(Instruction):
Quote the material below exactly as written, from the first line to the line that holds "O = Vector((0, 0, CAM_H))", endpoints included.

(Information supplied):

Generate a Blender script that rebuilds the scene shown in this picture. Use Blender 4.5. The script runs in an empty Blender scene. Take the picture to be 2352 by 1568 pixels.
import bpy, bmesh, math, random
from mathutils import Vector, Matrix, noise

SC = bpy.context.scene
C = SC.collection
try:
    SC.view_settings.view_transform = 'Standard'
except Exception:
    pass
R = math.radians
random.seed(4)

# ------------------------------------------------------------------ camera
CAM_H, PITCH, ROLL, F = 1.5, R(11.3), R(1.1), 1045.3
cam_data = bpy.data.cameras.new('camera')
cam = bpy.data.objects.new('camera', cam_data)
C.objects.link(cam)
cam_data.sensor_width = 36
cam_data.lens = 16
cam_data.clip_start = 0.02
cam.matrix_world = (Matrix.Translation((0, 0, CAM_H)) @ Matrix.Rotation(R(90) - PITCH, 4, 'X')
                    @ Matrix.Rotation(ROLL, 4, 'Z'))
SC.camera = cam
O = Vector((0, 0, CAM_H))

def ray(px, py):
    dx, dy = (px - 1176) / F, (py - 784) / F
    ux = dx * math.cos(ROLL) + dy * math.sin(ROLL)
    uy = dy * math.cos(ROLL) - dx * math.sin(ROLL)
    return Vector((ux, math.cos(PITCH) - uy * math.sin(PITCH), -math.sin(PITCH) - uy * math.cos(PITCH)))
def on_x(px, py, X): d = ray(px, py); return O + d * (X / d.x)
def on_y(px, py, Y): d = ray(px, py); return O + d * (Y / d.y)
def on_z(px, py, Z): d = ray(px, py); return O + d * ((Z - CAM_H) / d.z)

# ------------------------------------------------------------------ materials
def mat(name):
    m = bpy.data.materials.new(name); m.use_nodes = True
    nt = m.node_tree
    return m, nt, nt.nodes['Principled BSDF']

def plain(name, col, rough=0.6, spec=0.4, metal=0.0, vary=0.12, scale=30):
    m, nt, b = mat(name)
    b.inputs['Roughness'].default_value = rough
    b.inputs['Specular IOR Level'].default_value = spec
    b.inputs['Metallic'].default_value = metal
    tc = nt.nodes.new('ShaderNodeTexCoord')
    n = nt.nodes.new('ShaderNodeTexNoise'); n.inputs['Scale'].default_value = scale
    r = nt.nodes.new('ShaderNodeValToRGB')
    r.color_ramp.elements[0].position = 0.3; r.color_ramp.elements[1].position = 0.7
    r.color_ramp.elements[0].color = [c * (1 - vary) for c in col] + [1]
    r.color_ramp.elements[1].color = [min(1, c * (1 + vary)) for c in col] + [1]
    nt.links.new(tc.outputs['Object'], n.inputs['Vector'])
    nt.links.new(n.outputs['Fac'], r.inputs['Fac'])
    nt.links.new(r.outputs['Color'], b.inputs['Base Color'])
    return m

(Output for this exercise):
Generate a Blender script that rebuilds the scene shown in this picture. Use Blender 4.5. The script runs in an empty Blender scene. Take the picture to be 2352 by 1568 pixels.
import bpy, bmesh, math, random
from mathutils import Vector, Matrix, noise

SC = bpy.context.scene
C = SC.collection
try:
    SC.view_settings.view_transform = 'Standard'
except Exception:
    pass
R = math.radians
random.seed(4)

# ------------------------------------------------------------------ camera
CAM_H, PITCH, ROLL, F = 1.5, R(11.3), R(1.1), 1045.3
cam_data = bpy.data.cameras.new('camera')
cam = bpy.data.objects.new('camera', cam_data)
C.objects.link(cam)
cam_data.sensor_width = 36
cam_data.lens = 16
cam_data.clip_start = 0.02
cam.matrix_world = (Matrix.Translation((0, 0, CAM_H)) @ Matrix.Rotation(R(90) - PITCH, 4, 'X')
                    @ Matrix.Rotation(ROLL, 4, 'Z'))
SC.camera = cam
O = Vector((0, 0, CAM_H))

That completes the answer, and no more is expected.